Courts are almost always divided. Summer and Winter, Seelie and Unseelie, Spring and Autumn — the specific names shift, but the structural tension between opposing courts rarely does. This split serves the story in multiple ways. It creates built-in political conflict, gives characters obvious allegiances to navigate, and allows authors to explore how power corrupts differently depending on the flavour of magic involved. A Summer Court might rot you slowly with excess; a Winter Court might simply freeze you out, socially and literally.

Status and ritual matter enormously. Titles, protocols, the correct forms of address — these aren't mere decoration. Breaking them has consequences. This makes faerie courts rich ground for fish-out-of-water dynamics, particularly when a human or half-blood protagonist has to learn the rules fast or pay for every mistake.

Common Variations

The trope spans a wide tonal range. Some versions lean hard into dark romanticism: seductive fae rulers, forbidden desire, the pull of a world that promises everything while extracting a terrible price. Others foreground the political manoeuvring — intrigue, succession crises, shifting alliances — and use the faerie setting to tell stories that wouldn't feel out of place in a dynastic historical novel, just with more glamour magic and fewer candles that aren't enchanted.

There's also a grittier strand that strips away some of the aestheticised beauty and focuses on what faerie society actually costs its inhabitants. Here, the courts feel less like a dangerous dream and more like a caste system with teeth. Protagonists in these stories tend to be fighting not just for survival but for the right to exist outside the roles the court has assigned them.

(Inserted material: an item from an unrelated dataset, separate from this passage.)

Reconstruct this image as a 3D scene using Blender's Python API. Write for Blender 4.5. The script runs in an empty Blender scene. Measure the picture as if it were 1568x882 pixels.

Crossover with the enemies-to-lovers romance trope is extremely common. The court setting provides natural structural reasons for two characters to be on opposing sides, forced into proximity, and bound by oaths they didn't entirely choose.

Why Readers Keep Coming Back

There's something about the faerie court that scratches an itch few other settings can reach. It's the fantasy of a world with different rules — not simpler rules, but ones that are at least consistent, even if they're merciless. The danger is legible, once you understand it. You can't be lied to outright. You just have to be smart enough to ask the right questions.

That combination of genuine peril and internal logic, wrapped in an atmosphere of cold glamour and political theatre, is quietly addictive. Once you've read one court that felt truly alive, you spend a long time looking for the next one that matches it.